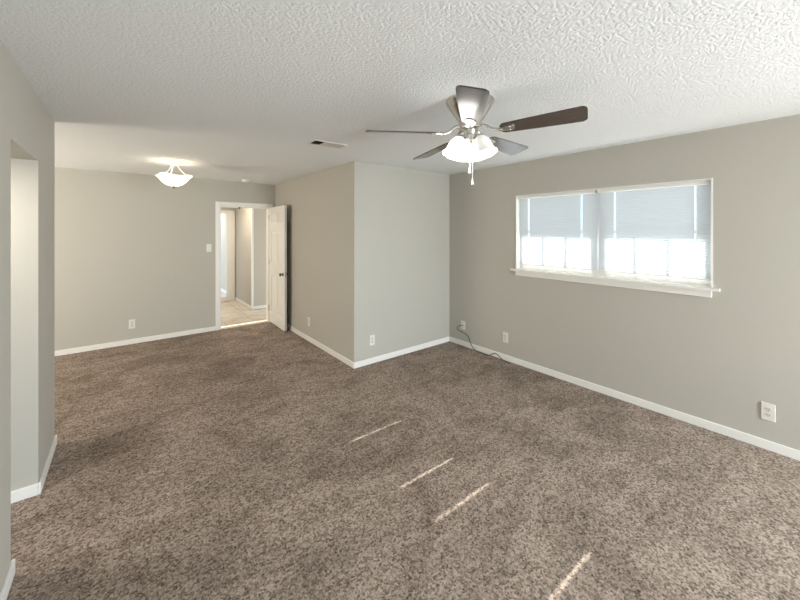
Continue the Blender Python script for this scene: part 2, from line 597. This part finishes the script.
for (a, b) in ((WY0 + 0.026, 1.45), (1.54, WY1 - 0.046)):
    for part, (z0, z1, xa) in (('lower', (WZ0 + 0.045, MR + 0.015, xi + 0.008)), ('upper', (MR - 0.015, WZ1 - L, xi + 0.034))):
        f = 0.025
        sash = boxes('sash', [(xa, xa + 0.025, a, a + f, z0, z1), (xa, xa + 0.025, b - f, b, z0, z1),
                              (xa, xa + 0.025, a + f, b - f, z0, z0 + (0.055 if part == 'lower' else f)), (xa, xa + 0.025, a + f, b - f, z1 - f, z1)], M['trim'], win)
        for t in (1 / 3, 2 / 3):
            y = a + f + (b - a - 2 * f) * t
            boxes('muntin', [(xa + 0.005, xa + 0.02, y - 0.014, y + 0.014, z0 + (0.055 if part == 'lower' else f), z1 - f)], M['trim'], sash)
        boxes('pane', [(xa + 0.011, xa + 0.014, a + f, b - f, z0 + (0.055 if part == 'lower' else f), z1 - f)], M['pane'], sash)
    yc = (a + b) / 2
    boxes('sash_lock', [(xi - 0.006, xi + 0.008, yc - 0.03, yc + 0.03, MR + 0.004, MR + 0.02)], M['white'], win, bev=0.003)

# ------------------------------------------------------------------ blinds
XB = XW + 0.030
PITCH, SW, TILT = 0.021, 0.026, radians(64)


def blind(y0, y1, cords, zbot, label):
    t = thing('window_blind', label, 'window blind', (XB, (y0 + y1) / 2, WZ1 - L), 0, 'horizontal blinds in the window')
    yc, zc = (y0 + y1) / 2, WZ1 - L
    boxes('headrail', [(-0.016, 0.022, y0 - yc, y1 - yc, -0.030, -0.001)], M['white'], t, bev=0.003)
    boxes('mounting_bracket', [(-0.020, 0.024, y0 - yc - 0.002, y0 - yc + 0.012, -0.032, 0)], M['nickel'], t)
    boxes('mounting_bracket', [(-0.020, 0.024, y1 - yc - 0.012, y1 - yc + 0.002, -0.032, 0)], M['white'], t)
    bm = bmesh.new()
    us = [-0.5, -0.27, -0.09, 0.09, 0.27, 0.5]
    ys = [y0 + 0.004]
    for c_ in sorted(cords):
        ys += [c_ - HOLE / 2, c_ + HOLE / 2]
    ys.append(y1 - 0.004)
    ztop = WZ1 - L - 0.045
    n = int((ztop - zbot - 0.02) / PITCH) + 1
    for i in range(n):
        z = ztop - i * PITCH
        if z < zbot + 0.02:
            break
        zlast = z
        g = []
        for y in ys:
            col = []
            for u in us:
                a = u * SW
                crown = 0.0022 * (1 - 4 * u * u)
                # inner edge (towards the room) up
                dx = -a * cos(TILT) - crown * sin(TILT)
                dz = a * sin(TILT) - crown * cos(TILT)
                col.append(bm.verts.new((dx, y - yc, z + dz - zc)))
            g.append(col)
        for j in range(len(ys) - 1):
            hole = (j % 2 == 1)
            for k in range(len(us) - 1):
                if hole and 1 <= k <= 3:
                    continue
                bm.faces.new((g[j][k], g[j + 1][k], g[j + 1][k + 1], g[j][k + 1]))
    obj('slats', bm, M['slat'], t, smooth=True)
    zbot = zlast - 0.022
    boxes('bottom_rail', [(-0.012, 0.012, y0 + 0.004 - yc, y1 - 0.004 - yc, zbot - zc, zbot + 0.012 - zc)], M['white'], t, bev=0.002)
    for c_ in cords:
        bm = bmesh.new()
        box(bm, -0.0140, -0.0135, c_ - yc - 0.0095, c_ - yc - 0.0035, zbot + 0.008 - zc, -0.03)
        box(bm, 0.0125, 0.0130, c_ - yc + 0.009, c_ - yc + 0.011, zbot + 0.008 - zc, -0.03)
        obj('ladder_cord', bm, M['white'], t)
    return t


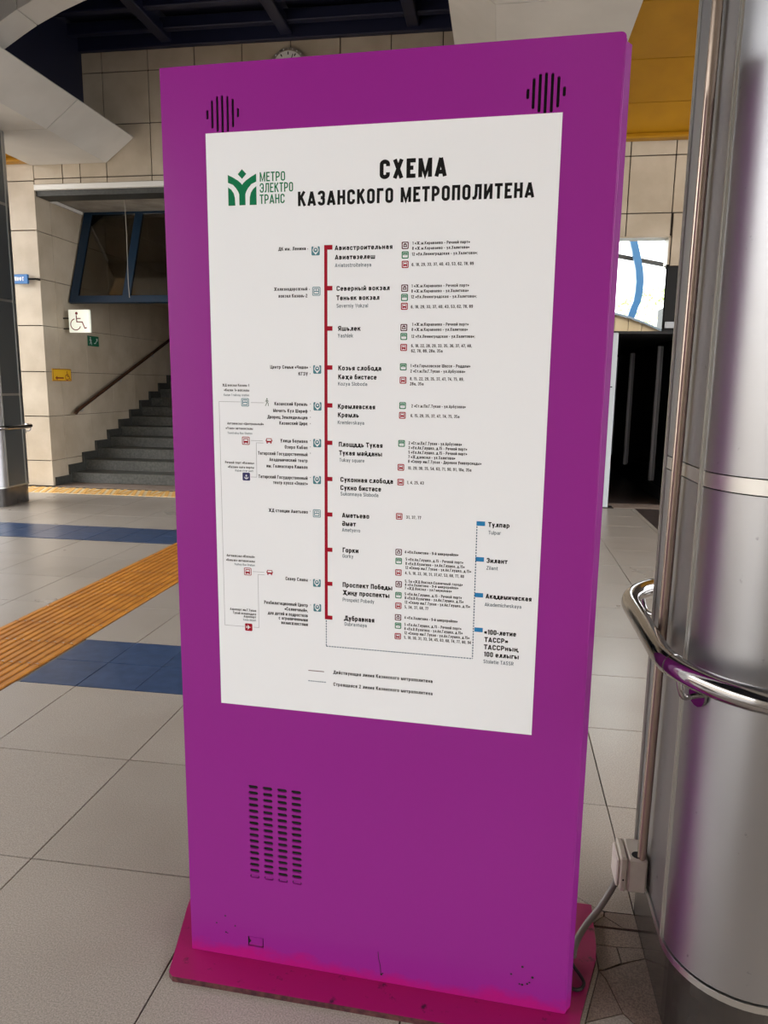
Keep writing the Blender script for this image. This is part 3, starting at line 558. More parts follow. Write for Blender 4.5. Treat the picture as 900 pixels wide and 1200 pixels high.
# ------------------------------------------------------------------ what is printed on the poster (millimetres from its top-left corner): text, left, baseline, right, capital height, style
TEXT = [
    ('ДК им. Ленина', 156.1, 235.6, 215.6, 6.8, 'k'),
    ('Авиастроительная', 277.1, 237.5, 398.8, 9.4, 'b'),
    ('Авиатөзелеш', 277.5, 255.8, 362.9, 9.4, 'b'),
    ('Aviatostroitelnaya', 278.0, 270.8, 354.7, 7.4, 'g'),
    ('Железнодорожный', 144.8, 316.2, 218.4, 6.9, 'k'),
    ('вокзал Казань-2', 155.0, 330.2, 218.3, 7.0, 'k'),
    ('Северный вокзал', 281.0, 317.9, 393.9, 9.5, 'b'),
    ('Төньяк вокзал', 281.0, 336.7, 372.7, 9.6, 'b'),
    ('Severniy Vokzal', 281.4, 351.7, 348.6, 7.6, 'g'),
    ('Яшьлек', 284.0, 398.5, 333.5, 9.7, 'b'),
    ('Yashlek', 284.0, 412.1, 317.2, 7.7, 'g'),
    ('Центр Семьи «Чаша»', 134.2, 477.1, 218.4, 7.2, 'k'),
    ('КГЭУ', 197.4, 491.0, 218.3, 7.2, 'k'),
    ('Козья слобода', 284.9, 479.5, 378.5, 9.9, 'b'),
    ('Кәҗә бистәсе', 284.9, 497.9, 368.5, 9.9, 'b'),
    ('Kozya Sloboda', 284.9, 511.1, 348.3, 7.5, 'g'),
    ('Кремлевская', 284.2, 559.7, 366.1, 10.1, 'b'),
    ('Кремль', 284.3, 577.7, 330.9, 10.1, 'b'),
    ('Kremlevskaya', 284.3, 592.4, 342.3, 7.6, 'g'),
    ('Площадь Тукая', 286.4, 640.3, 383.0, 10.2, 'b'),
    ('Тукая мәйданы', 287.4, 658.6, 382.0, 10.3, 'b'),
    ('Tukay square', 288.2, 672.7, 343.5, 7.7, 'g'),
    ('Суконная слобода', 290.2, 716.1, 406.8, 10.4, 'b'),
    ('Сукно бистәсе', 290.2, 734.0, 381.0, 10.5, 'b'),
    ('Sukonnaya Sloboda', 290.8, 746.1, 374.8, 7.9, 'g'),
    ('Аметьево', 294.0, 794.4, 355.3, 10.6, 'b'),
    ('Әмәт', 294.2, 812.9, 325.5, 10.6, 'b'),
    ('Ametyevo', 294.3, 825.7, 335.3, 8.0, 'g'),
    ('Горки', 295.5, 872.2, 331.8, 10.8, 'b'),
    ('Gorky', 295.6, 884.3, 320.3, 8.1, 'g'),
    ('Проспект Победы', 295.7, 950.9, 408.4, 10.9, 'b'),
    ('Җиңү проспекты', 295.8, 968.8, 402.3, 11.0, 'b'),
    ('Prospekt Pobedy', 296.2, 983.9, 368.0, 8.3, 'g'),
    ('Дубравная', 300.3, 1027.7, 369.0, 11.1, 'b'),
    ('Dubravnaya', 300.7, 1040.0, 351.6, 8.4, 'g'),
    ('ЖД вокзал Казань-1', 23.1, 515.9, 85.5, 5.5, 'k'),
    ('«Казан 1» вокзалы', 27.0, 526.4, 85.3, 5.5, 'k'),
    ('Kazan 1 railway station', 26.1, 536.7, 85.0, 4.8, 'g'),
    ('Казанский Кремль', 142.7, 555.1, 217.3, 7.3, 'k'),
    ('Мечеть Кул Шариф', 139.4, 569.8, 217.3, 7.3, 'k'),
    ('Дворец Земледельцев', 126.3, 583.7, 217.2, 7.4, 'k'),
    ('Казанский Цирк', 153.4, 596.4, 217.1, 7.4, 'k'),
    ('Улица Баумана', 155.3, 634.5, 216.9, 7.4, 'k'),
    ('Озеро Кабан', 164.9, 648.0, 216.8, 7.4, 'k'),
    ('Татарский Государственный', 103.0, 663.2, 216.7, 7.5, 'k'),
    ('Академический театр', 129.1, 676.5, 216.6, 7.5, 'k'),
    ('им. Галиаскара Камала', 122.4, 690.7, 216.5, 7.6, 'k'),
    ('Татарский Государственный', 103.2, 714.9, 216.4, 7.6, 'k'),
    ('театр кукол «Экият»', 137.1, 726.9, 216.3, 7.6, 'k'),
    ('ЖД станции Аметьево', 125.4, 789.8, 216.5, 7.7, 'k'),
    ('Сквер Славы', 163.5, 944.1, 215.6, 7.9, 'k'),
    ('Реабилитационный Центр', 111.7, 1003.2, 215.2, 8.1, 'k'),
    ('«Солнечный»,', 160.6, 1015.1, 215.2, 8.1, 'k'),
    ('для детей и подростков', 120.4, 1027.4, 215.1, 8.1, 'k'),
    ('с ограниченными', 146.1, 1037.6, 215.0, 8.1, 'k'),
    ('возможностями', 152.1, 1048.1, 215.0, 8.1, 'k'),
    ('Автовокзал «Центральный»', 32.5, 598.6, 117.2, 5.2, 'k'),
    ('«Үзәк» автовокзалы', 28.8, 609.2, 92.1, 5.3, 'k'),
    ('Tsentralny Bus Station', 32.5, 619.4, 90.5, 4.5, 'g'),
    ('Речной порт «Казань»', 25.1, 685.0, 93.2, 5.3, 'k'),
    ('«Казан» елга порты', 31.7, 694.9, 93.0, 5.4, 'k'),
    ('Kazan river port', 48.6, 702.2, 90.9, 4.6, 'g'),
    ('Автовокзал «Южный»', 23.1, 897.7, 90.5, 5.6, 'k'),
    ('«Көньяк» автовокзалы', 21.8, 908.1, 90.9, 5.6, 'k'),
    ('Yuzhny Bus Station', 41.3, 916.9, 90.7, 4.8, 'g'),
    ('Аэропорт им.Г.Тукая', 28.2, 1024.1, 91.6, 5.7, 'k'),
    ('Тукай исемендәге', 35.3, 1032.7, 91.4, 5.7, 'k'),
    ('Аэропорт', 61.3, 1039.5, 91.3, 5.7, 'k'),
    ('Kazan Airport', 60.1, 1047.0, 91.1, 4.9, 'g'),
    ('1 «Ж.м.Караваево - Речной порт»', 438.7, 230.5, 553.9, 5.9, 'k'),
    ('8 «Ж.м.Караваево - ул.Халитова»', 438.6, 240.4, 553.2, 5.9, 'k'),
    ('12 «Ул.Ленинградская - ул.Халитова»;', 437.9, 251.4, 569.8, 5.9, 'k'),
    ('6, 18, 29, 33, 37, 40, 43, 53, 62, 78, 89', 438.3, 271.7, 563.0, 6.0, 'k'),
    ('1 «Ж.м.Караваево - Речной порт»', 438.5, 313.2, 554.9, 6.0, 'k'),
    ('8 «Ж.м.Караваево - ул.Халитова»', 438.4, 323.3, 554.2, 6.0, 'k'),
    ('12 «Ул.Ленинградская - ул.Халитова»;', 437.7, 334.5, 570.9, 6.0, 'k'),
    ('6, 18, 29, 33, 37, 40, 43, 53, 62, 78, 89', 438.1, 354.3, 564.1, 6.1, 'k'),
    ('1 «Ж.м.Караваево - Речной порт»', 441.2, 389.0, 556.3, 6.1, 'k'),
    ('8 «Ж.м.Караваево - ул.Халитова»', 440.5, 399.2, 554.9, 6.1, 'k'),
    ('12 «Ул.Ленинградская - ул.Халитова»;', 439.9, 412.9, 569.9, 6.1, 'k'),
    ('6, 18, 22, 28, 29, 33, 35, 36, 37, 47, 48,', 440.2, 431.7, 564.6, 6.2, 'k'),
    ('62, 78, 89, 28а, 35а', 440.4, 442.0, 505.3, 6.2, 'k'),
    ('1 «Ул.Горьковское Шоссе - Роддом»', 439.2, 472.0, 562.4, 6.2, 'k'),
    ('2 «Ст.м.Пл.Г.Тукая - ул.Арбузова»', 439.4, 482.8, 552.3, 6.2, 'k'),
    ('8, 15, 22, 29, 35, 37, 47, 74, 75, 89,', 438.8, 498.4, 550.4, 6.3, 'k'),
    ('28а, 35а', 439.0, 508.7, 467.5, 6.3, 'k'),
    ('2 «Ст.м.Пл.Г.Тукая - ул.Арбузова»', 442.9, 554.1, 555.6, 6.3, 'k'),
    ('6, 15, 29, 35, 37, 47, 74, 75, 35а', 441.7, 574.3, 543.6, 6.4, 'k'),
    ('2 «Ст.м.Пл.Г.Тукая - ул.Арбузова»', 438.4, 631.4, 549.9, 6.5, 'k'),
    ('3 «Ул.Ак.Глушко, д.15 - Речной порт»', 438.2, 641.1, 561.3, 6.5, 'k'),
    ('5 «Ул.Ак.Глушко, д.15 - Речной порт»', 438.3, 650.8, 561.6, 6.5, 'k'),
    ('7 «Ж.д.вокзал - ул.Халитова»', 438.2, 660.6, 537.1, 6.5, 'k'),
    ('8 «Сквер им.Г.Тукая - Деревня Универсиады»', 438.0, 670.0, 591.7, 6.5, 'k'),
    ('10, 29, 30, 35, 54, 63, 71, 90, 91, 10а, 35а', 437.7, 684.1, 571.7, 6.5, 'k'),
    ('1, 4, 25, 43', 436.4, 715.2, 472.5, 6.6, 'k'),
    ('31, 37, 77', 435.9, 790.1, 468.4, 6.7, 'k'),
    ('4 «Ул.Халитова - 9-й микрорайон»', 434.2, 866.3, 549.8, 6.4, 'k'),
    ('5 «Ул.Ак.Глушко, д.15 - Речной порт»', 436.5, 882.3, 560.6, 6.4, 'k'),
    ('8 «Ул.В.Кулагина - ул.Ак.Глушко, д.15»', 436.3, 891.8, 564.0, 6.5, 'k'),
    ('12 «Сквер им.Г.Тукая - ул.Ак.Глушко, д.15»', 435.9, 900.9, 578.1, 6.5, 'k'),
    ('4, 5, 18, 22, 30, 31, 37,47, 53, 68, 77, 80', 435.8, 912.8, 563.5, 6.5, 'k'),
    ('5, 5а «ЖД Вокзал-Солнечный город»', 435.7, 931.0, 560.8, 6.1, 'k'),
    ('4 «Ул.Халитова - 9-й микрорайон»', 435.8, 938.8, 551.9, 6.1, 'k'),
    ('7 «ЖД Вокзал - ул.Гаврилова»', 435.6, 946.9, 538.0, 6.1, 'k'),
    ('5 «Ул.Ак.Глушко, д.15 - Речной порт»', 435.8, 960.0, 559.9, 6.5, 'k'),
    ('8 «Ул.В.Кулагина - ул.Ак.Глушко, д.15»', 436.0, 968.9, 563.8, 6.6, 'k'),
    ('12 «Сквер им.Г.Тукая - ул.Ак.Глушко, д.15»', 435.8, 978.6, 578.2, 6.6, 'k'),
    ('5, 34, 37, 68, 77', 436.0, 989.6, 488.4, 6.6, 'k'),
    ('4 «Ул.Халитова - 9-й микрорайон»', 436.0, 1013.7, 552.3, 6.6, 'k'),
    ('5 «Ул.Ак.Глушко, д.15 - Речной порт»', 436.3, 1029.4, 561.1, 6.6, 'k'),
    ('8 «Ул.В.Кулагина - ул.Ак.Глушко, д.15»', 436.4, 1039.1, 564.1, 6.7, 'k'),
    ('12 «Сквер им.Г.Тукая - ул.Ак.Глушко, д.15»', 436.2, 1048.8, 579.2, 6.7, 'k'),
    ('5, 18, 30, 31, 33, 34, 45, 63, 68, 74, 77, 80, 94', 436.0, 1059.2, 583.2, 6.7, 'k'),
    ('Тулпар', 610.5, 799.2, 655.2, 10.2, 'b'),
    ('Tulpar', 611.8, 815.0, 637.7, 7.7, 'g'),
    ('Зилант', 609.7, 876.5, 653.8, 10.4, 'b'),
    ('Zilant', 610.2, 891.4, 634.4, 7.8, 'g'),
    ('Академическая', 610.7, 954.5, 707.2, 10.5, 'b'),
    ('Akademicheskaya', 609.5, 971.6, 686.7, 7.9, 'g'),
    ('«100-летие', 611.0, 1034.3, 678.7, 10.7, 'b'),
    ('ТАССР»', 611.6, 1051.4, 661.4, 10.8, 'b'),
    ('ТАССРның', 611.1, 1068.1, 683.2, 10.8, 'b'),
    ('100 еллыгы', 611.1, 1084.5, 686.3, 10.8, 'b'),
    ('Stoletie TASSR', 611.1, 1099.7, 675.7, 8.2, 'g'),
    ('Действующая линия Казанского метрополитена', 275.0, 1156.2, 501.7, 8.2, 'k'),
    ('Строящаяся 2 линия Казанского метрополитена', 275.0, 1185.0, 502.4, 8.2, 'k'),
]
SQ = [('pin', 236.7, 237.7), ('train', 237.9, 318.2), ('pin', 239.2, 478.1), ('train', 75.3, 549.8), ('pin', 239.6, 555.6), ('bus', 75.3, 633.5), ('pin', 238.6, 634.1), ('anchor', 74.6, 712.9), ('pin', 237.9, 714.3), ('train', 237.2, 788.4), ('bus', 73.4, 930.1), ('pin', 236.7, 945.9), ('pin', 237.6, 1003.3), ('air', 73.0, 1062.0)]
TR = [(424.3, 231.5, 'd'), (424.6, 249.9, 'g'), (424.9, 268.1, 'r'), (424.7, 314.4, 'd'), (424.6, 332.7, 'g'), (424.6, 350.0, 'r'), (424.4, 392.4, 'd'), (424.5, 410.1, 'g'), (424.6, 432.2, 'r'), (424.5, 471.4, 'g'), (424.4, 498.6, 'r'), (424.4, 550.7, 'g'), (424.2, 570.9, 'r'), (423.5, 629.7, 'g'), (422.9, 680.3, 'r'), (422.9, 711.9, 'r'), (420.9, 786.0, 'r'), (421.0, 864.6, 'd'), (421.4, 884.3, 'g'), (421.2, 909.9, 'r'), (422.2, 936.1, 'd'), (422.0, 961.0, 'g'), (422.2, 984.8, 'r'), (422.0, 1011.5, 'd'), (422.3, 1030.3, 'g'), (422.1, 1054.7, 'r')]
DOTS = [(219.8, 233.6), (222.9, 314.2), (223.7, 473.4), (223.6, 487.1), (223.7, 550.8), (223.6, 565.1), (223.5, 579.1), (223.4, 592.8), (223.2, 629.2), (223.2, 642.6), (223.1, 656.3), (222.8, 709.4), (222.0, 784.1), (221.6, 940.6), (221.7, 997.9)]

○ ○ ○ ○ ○

> _What you are asked to do_
Up to and including the line containing "PITCH, SW, TILT = 0.021, 0.026, radians(64)", quote each line of the entries above from the very first, please, exactly and without images.

> _Exercise answer_
Continue the Blender Python script for this scene: part 2, from line 597. This part finishes the script.
for (a, b) in ((WY0 + 0.026, 1.45), (1.54, WY1 - 0.046)):
    for part, (z0, z1, xa) in (('lower', (WZ0 + 0.045, MR + 0.015, xi + 0.008)), ('upper', (MR - 0.015, WZ1 - L, xi + 0.034))):
        f = 0.025
        sash = boxes('sash', [(xa, xa + 0.025, a, a + f, z0, z1), (xa, xa + 0.025, b - f, b, z0, z1),
                              (xa, xa + 0.025, a + f, b - f, z0, z0 + (0.055 if part == 'lower' else f)), (xa, xa + 0.025, a + f, b - f, z1 - f, z1)], M['trim'], win)
        for t in (1 / 3, 2 / 3):
            y = a + f + (b - a - 2 * f) * t
            boxes('muntin', [(xa + 0.005, xa + 0.02, y - 0.014, y + 0.014, z0 + (0.055 if part == 'lower' else f), z1 - f)], M['trim'], sash)
        boxes('pane', [(xa + 0.011, xa + 0.014, a + f, b - f, z0 + (0.055 if part == 'lower' else f), z1 - f)], M['pane'], sash)
    yc = (a + b) / 2
    boxes('sash_lock', [(xi - 0.006, xi + 0.008, yc - 0.03, yc + 0.03, MR + 0.004, MR + 0.02)], M['white'], win, bev=0.003)

# ------------------------------------------------------------------ blinds
XB = XW + 0.030
PITCH, SW, TILT = 0.021, 0.026, radians(64)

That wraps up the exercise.